Leave out the pictures and reproduce all of the data exactly.

======== Stored data

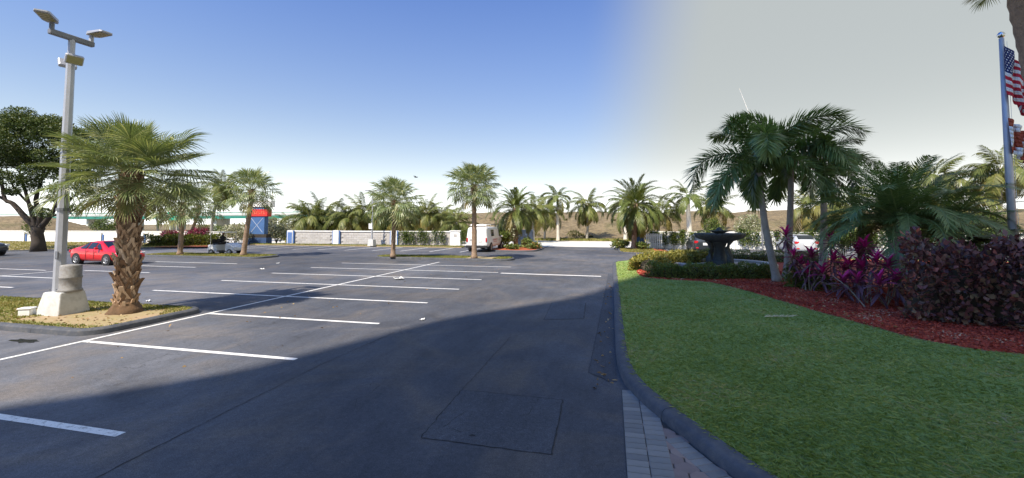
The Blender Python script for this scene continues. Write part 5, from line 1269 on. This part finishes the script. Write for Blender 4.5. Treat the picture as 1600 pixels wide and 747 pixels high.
SUV = [(-2.18, .42, 1.00, 1.03, .74, .62), (-2.12, .32, 1.05, 1.12, .84, .66), (-1.95, .26, 1.06, 1.36, .90, .66), (-1.55, .24, 1.06, 1.60, .92, .64), (-.6, .23, 1.05, 1.68, .93, .64), (.3, .23, 1.04, 1.64, .93, .64), (1.05, .23, 1.04, 1.10, .92, .74), (1.6, .25, .98, 1.04, .90, .74), (2.05, .28, .86, .92, .82, .68), (2.2, .4, .7, .74, .68, .56)]
GV = [[(-1.75, .16), (-.95, .12), (-.95, .88), (-1.55, .80)], [(-.88, .12), (-.05, .12), (-.05, .90), (-.88, .90)], [(.03, .12), (.85, .15), (.36, .86), (.03, .90)]]
dark = mat('dark_paint', (0.030, 0.036, 0.042), (0.024, 0.030, 0.036), .5, .3, coat=.8)
silver = mat('silver_paint', (0.60, 0.62, 0.64), (0.52, 0.54, 0.57), .5, .3, metal=.3, coat=.7)
lampsuv = [('tail_light', -2.05, .70, 1.0, (.22, .30, .20), M_TAIL), ('reflector', -2.16, .64, .52, (.08, .2, .10), M_TAIL), ('head_light', 2.0, .66, .84, (.26, .26, .14), M_HEAD)]
c = at(1103, 397.5)
car('parked_car', SUV, (c.x, c.y+2.2, 0), math.pi/2, 'dark hatchback with red tail lights parked behind the fountain', dark, .34, (-1.35, 1.38), .8, GV, (.36, .98), (-1.6, -2.02), lampsuv, sep=(-.92, 0), plate=((-2.19, 0, .84), (.02, .40, .2)))
c = at(1262, 399)
car('parked_car', SUV, (c.x, c.y+2.2, 0), math.pi/2, 'silver car glimpsed behind the magenta shrubs and foxtail trunks', silver, .34, (-1.35, 1.38), .8, GV, (.36, .98), (-1.6, -2.02), lampsuv, sep=(-.92, 0), plate=((-2.19, 0, .84), (.02, .40, .2)))
c = pt(-50, 400, 33)
car('parked_car', SUV, (c.x, c.y, 0), YAW+.1, 'black car cut off by the left edge of the view', dark, .34, (-1.35, 1.38), .8, GV, (.36, .98), (-1.6, -2.02), lampsuv, sep=(-.92, 0))
# white cargo van with roof rack
VAN = [(-2.85, .48, 1.10, 2.02, .93, .80), (-2.80, .40, 1.12, 2.08, .98, .84), (-2.4, .36, 1.14, 2.10, 1.0, .86), (-.5, .34, 1.14, 2.12, 1.0, .86), (.8, .34, 1.14, 2.10, 1.0, .86), (1.25, .34, 1.14, 2.02, 1.0, .84), (2.0, .34, 1.13, 1.20, .98, .86), (2.5, .36, 1.05, 1.10, .95, .82), (2.75, .42, .95, .98, .88, .74), (2.82, .5, .82, .84, .76, .62)]
vw = mat('van_white', (0.80, 0.80, 0.79), (0.76, 0.76, 0.75), .6, .35, coat=.4)
c = at(745, 394)
V = car('cargo_van', VAN, (c.x, c.y+2.9, 0), math.pi/2, 'white cargo van with ladder rack parked nose to the wall', vw, .37, (-1.75, 1.75), .85,
        [[(1.0, .10), (1.75, .14), (1.34, .84), (1.0, .90)]], (1.32, 1.94), (None, None), [('tail_light', -2.83, .86, 1.02, (.10, .12, .34), M_TAIL), ('head_light', 2.68, .66, .80, (.2, .3, .2), M_HEAD)], sep=(.92,), cat='van'); V.scale = (1.04, 1.03, 1.06)
for sg in (1, -1):
    w = MB().add([(-1.6, sg*.955, 1.30), (-.7, sg*.955, 1.30), (-.7, sg*.895, 1.86), (-1.6, sg*.895, 1.86)], [(0, 1, 2, 3)]).build('side_window', M_CARGLASS, V)
MB().bbox((-2.88, 0, .46), (.16, 1.94, .20), .03).build('rear_bumper', M_BLACK, V)
MB().box((-2.862, 0, 1.18), (.014, .016, 1.4)).build('door_gap', M_BLACK, V)
MB().box((-2.87, -.30, .95), (.02, .34, .16)).build('number_plate', M_PLATE, V)
for y in (-.44, .44):  # rear door windows
    pass
MB().box((-2.86, .45, 1.02), (.02, .40, .05)).build('door_handle', M_BLACK, V)
r = thing('roof_rack', (0, 0, 0), None, None); r.parent = V
for sg in (1, -1): MB().tube([(-2.5, sg*.74, 2.26), (1.1, sg*.74, 2.26)], .025, 6).build('rail', M_CHROME, r)
for x in (-2.3, -1.2, -.1, .9): MB().tube([(x, -.8, 2.06), (x, -.74, 2.26), (x, .74, 2.26), (x, .8, 2.06)], .022, 6).build('cross_bar', M_CHROME, r)
L_ = thing('ladder', V.location+Vector((0, 0, .14)), 'pale ladder lying on the roof rack of the white van', 'ladder', None, math.pi/2)
for y in (-.5, -.14): MB().box((-.6, y, 2.33), (3.9, .04, .08)).build('rail', M_ALU, L_)
me = None
for i in range(11):
    if me is None: o = MB().tube([(0, -.5, 2.33), (0, -.14, 2.33)], .018, 6).build('rung', M_ALU, L_); me = o.data
    else: o = obj('rung', me, L_)
    o.location.x = -2.35+.34*i
# red lettering blocks on the van's right side, behind the door
M_VRED = mat('van_lettering', (0.55, 0.10, 0.09), (0.48, 0.08, 0.07), 4, .5)
def van_marks():
    b = MB(); y = -1.008; rs = random.Random(2)
    for row, (z, h) in enumerate(((1.0, .13), (.82, .07))):
        x = -1.0 if row else -1.2
        while x < (.1 if row else .2):
            w = rs.uniform(.07, .13); b.box((x, y, z), (.03, .01, h)); b.box((x+w*.5, y, z+rs.choice((-1, 0, 1))*h*.4), (w, .01, .03)); x += w+.09
    b.build('lettering', M_VRED, V)
van_marks()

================

### Exercise result:
The Blender Python script for this scene continues. Write part 5, from line 1269 on. This part finishes the script. Write for Blender 4.5. Treat the picture as 1600 pixels wide and 747 pixels high.
SUV = [(-2.18, .42, 1.00, 1.03, .74, .62), (-2.12, .32, 1.05, 1.12, .84, .66), (-1.95, .26, 1.06, 1.36, .90, .66), (-1.55, .24, 1.06, 1.60, .92, .64), (-.6, .23, 1.05, 1.68, .93, .64), (.3, .23, 1.04, 1.64, .93, .64), (1.05, .23, 1.04, 1.10, .92, .74), (1.6, .25, .98, 1.04, .90, .74), (2.05, .28, .86, .92, .82, .68), (2.2, .4, .7, .74, .68, .56)]
GV = [[(-1.75, .16), (-.95, .12), (-.95, .88), (-1.55, .80)], [(-.88, .12), (-.05, .12), (-.05, .90), (-.88, .90)], [(.03, .12), (.85, .15), (.36, .86), (.03, .90)]]
dark = mat('dark_paint', (0.030, 0.036, 0.042), (0.024, 0.030, 0.036), .5, .3, coat=.8)
silver = mat('silver_paint', (0.60, 0.62, 0.64), (0.52, 0.54, 0.57), .5, .3, metal=.3, coat=.7)
lampsuv = [('tail_light', -2.05, .70, 1.0, (.22, .30, .20), M_TAIL), ('reflector', -2.16, .64, .52, (.08, .2, .10), M_TAIL), ('head_light', 2.0, .66, .84, (.26, .26, .14), M_HEAD)]
c = at(1103, 397.5)
car('parked_car', SUV, (c.x, c.y+2.2, 0), math.pi/2, 'dark hatchback with red tail lights parked behind the fountain', dark, .34, (-1.35, 1.38), .8, GV, (.36, .98), (-1.6, -2.02), lampsuv, sep=(-.92, 0), plate=((-2.19, 0, .84), (.02, .40, .2)))
c = at(1262, 399)
car('parked_car', SUV, (c.x, c.y+2.2, 0), math.pi/2, 'silver car glimpsed behind the magenta shrubs and foxtail trunks', silver, .34, (-1.35, 1.38), .8, GV, (.36, .98), (-1.6, -2.02), lampsuv, sep=(-.92, 0), plate=((-2.19, 0, .84), (.02, .40, .2)))
c = pt(-50, 400, 33)
car('parked_car', SUV, (c.x, c.y, 0), YAW+.1, 'black car cut off by the left edge of the view', dark, .34, (-1.35, 1.38), .8, GV, (.36, .98), (-1.6, -2.02), lampsuv, sep=(-.92, 0))
# white cargo van with roof rack
VAN = [(-2.85, .48, 1.10, 2.02, .93, .80), (-2.80, .40, 1.12, 2.08, .98, .84), (-2.4, .36, 1.14, 2.10, 1.0, .86), (-.5, .34, 1.14, 2.12, 1.0, .86), (.8, .34, 1.14, 2.10, 1.0, .86), (1.25, .34, 1.14, 2.02, 1.0, .84), (2.0, .34, 1.13, 1.20, .98, .86), (2.5, .36, 1.05, 1.10, .95, .82), (2.75, .42, .95, .98, .88, .74), (2.82, .5, .82, .84, .76, .62)]
vw = mat('van_white', (0.80, 0.80, 0.79), (0.76, 0.76, 0.75), .6, .35, coat=.4)
c = at(745, 394)
V = car('cargo_van', VAN, (c.x, c.y+2.9, 0), math.pi/2, 'white cargo van with ladder rack parked nose to the wall', vw, .37, (-1.75, 1.75), .85,
        [[(1.0, .10), (1.75, .14), (1.34, .84), (1.0, .90)]], (1.32, 1.94), (None, None), [('tail_light', -2.83, .86, 1.02, (.10, .12, .34), M_TAIL), ('head_light', 2.68, .66, .80, (.2, .3, .2), M_HEAD)], sep=(.92,), cat='van'); V.scale = (1.04, 1.03, 1.06)
for sg in (1, -1):
    w = MB().add([(-1.6, sg*.955, 1.30), (-.7, sg*.955, 1.30), (-.7, sg*.895, 1.86), (-1.6, sg*.895, 1.86)], [(0, 1, 2, 3)]).build('side_window', M_CARGLASS, V)
MB().bbox((-2.88, 0, .46), (.16, 1.94, .20), .03).build('rear_bumper', M_BLACK, V)
MB().box((-2.862, 0, 1.18), (.014, .016, 1.4)).build('door_gap', M_BLACK, V)
MB().box((-2.87, -.30, .95), (.02, .34, .16)).build('number_plate', M_PLATE, V)
for y in (-.44, .44):  # rear door windows
    pass
MB().box((-2.86, .45, 1.02), (.02, .40, .05)).build('door_handle', M_BLACK, V)
r = thing('roof_rack', (0, 0, 0), None, None); r.parent = V
for sg in (1, -1): MB().tube([(-2.5, sg*.74, 2.26), (1.1, sg*.74, 2.26)], .025, 6).build('rail', M_CHROME, r)
for x in (-2.3, -1.2, -.1, .9): MB().tube([(x, -.8, 2.06), (x, -.74, 2.26), (x, .74, 2.26), (x, .8, 2.06)], .022, 6).build('cross_bar', M_CHROME, r)
L_ = thing('ladder', V.location+Vector((0, 0, .14)), 'pale ladder lying on the roof rack of the white van', 'ladder', None, math.pi/2)
for y in (-.5, -.14): MB().box((-.6, y, 2.33), (3.9, .04, .08)).build('rail', M_ALU, L_)
me = None
for i in range(11):
    if me is None: o = MB().tube([(0, -.5, 2.33), (0, -.14, 2.33)], .018, 6).build('rung', M_ALU, L_); me = o.data
    else: o = obj('rung', me, L_)
    o.location.x = -2.35+.34*i
# red lettering blocks on the van's right side, behind the door
M_VRED = mat('van_lettering', (0.55, 0.10, 0.09), (0.48, 0.08, 0.07), 4, .5)
def van_marks():
    b = MB(); y = -1.008; rs = random.Random(2)
    for row, (z, h) in enumerate(((1.0, .13), (.82, .07))):
        x = -1.0 if row else -1.2
        while x < (.1 if row else .2):
            w = rs.uniform(.07, .13); b.box((x, y, z), (.03, .01, h)); b.box((x+w*.5, y, z+rs.choice((-1, 0, 1))*h*.4), (w, .01, .03)); x += w+.09
    b.build('lettering', M_VRED, V)
van_marks()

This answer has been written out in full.